The bottom line is that I’d always expect the payoff to be >= 0 - otherwise, opaques would have failed their purpose, indeed. However, if they “work as intended”, this should follow logically, because they just remove boxing/unboxing, but don’t add any overhead compared to vanilla wrappers. Basically you seem to be asking for a benchmark that proves that boxing/unboxing comes with a cost (which I think is obvious) and quantifies this cost (which I think is not possible in a generic, meaningful way).
I fully agree that if you are trying to tackle some bottleneck in your code by replacing wrappers with opaques, you should by all means benchmark your solution, I just don’t see the benefit of a generic benchmark.

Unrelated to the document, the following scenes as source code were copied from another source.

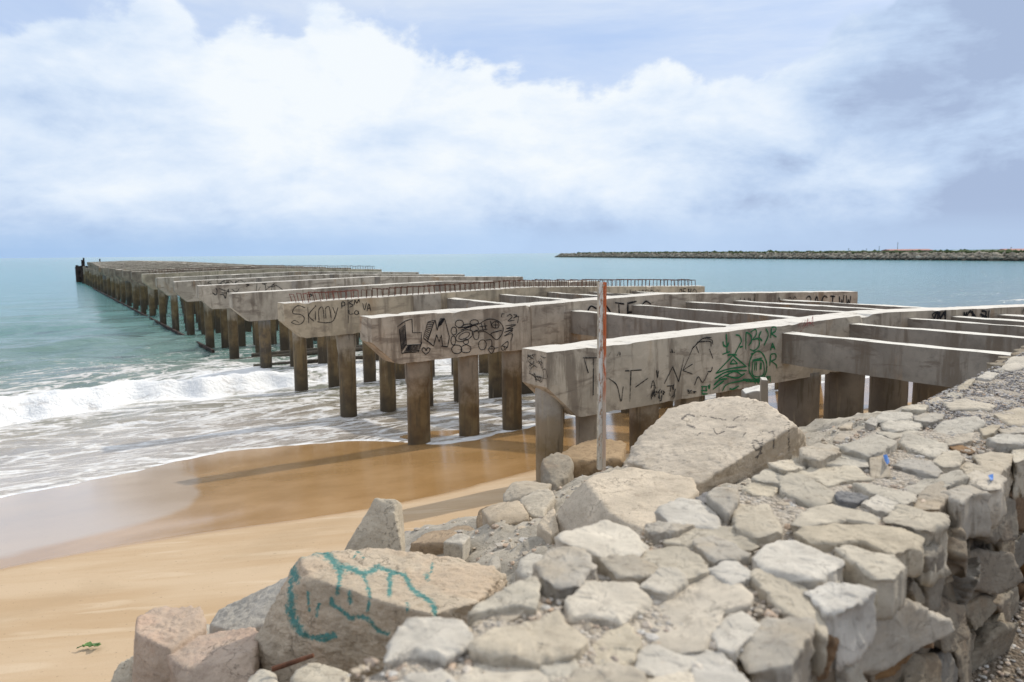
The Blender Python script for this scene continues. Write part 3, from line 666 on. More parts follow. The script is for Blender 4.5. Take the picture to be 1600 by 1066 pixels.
scribble(5, .5, 1.9, .12, .5, 9, .03, M['black'], 3); scribble(5, 2.2, 3.6, .06, .25, 5, .03, M['black_faint'], 4, .4); scribble(6, 1.3, 3.4, .05, .3, 9, .03, M['black_faint'], 12); scribble(4, 1.8, 2.6, .05, .5, 4, .03, M['black_faint'], 14)
# scrawl on the end of the nearest beam
pa = Paint(lambda a, off: (-off-.004, a[0], a[1]), None); rr = random.Random(9)
for k in range(22):
    a = -.56+rr.random()*.42; z = BENT[1][1]-.06-rr.random()*.3; pa.stroke([(a, z), (a+rr.uniform(-.1, .12), z+rr.uniform(-.1, .05)), (a+rr.uniform(-.14, .16), z-rr.uniform(0, .12))], .012)
pa.stroke([(-.5, 3.15), (-.56, 3.0), (-.48, 2.9), (-.4, 2.98)], .012); pa.build(M['black_faint'], beam_of(1))

# ------------------------------------------------------------------ rocks
ICO = {}
def ico(sub):
    if sub not in ICO:
        bm = bmesh.new(); bmesh.ops.create_icosphere(bm, subdivisions=sub, radius=1.); bm.verts.ensure_lookup_table()
        V = np.array([v.co[:] for v in bm.verts]); Fs = np.array([[v.index for v in f.verts] for f in bm.faces]); bm.free()
        V /= np.linalg.norm(V, axis=1)[:, None]; ICO[sub] = (V, Fs)
    return ICO[sub]
def hull_planes(pts):
    bm = bmesh.new(); vs_ = [bm.verts.new(tuple(p)) for p in pts]
    bmesh.ops.convex_hull(bm, input=vs_); bm.normal_update(); c = np.mean(np.array(pts), 0); pl = []
    for f in bm.faces:
        n = np.array(f.normal[:]); q = np.array(f.verts[0].co[:])
        if f.calc_area() < 1e-7: continue
        h = n@(q-c)
        if h < 0: n, h = -n, -h
        if not any(n@m > .9995 and abs(h-g) < 1e-3 for m, g in pl): pl.append((n, max(h, .01)))
    bm.free(); return c, np.array([p[0] for p in pl]), np.array([p[1] for p in pl])
def rock(c, N, H, sub, p=26, amp=.03, seed=0, chips=8, fr=1.):
    """support-plane rock: directions pushed out to the planes (rounded by the p-norm), corners knocked off, then broken by noise"""
    D, Fs = ico(sub); r = np.random.default_rng(seed)
    ext = np.array([np.max(np.abs(1/np.maximum(1e-6, np.max(np.maximum(N@a, 0)/H)))) for a in np.eye(3)])
    D = D*ext; D = D/np.linalg.norm(D, axis=1)[:, None]
    def rad_(D, N, H): 
        a = np.maximum(D@N.T, 0)/H; m = a.max(1); return 1/(m*(((a/m[:, None])**p).sum(1))**(1/p))
    if chips:
        CN = r.normal(size=(chips, 3)); CN /= np.linalg.norm(CN, axis=1)[:, None]
        R = rad_(D, N, H)[:, None]*D; sup = (R@CN.T).max(0); CH = sup*r.uniform(.9, .99, chips)
        N = np.vstack([N, CN]); H = np.concatenate([H, CH])
    R = rad_(D, N, H); size = float(np.median(R)); V = D*R[:, None]; k = fr/size; o = seed*13.7
    dsp = np.empty(len(V))
    for i in range(len(V)):
        q = V[i]*k; a = (q[0]+o, q[1], q[2])
        b = (q[0]*3.1+o, q[1]*3.1, q[2]*3.1)
        dsp[i] = mn.fractal(a, .8, 2.1, 2)*.55+(.5-abs(mn.fractal(b, .75, 2.2, 5)))*.6+mn.fractal((q[0]*9+o, q[1]*9, q[2]*9), .8, 2.1, 4)*.36+mn.cell((q[0]*1.7+o+.4*mn.noise(b), q[1]*1.7, q[2]*1.7))*.16
    V = V*(1+amp*dsp/ .5*.5)[:, None]
    return V, Fs
def boulder(name, top, ext, mat, label, cat='boulder', tri=None, sub=5, amp=.05, p=90, chips=14, seed=1, group=None, down=.45, shrink=.94, paint=None):
    """top: traced outline, either points with their own distance or pixels lying on the plane through tri; ext: further corner points"""
    if tri:
        A = [P(*a) for a in tri]; nn = np.cross(A[1]-A[0], A[2]-A[0]); tp = []
        for (x, y) in top: d = ray(x, y); tp.append(CP+d*(((A[0]-CP)@nn)/(d@nn)))
    else: tp = [P(*a) for a in top]
    tp = np.array(tp); ex = np.array([P(*a) for a in ext]).reshape(-1, 3); c0 = tp.mean(0)
    lo = (tp-c0)*shrink+c0; lo[:, 2] = np.minimum(lo[:, 2], c0[2])-down
    if len(ex): 
        le = (ex-c0)*.97+c0; le[:, 2] = ex[:, 2]-down*.5; lo = np.vstack([lo, le])
    c, N, H = hull_planes(list(tp)+list(ex)+list(lo)); V, Fs = rock(c, N, H, sub, p, amp, seed, chips)
    me = mesh(name, V, Fs, mat, True)
    if paint:
        nv = np.empty(len(V)*3, dtype=np.float32); me.vertex_normals.foreach_get('vector', nv); nv = nv.reshape(-1, 3)
        for key, strokes in paint.items():
            px2 = proj(V+c); a = np.zeros(len(V)); facing = ((CP-(V+c))*nv).sum(1) > .0
            for stq, w in strokes:
                sp = np.array(spline(stq, 30)); d = np.full(len(V), 1e9)
                for q in sp: d = np.minimum(d, np.hypot(px2[:, 0]-q[0], px2[:, 1]-q[1]))
                a = np.maximum(a, np.clip(1.05-d/w*.8, 0, 1))
            at = me.attributes.new(key, 'FLOAT', 'POINT'); at.data.foreach_set('value', (a*facing).astype(np.float32))
    o = link(name, me, None, c); tag(o, label, cat, group); return o
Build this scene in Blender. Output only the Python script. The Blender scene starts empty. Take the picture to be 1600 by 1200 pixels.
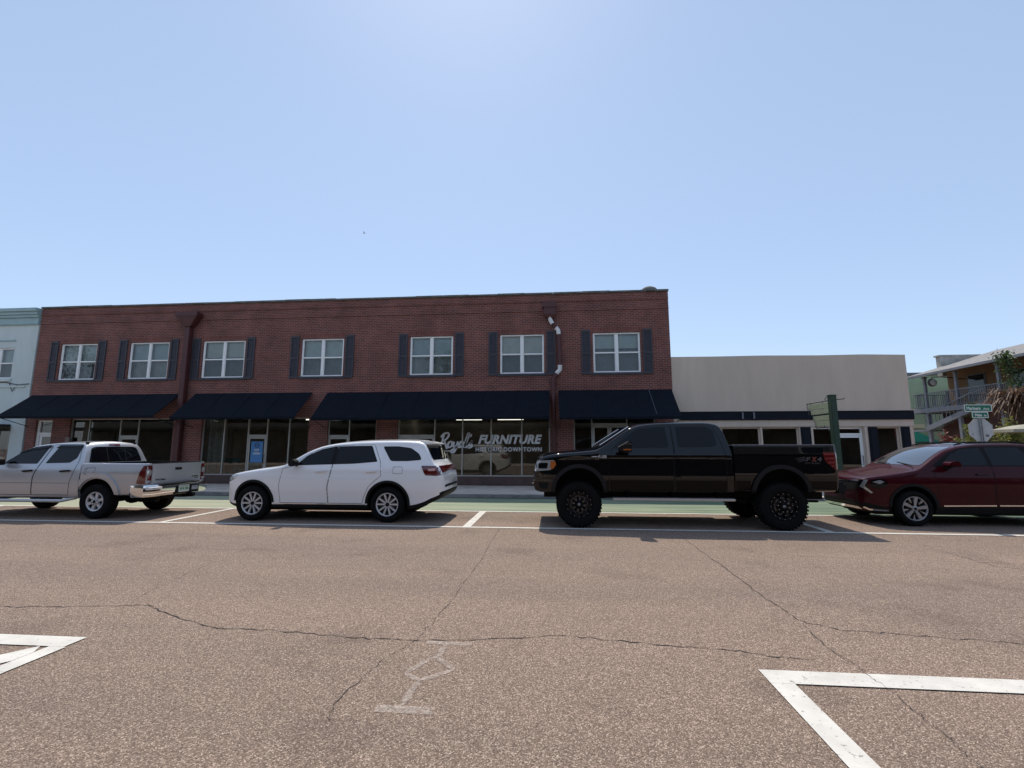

(That all being said, I wouldn’t exclusively focus on performance characteristics, anyway - to me it seems that opaques would also make for nicer code compared to AnyVal case class wrappers, assuming the right use cases, of course.)
I didn’t think you were. But you were suggesting to mark this feature as experimental - that’s what dotty is.
Okay, but those of use who write high-performance code routinely are painfully aware of it, and how hard it is to avoid unexpected boxing that carries along a local penalty of 3x (or 20x!).
Opaque types, by design, cannot box, so those problems go away. If opaques are done the way this SIP indicates, there is no mechanism by which it could deliver unexpected boxing.
So we could, for fun, come up with a benchmark that shows that it’s a disaster. (Changing something like x = x + 2 to x = (x + 2).tap(cuml += _) would probably do it, with the standard library tap, where x is some basic numeric type.)
But it’s pointless. We know what the problem is with AnyVal, and that it’s often really bad in performance critical code. So why waste the effort making benchmarks?
If you want to convince yourself that it’s a problem, you’re of course welcome to create your own benchmarks.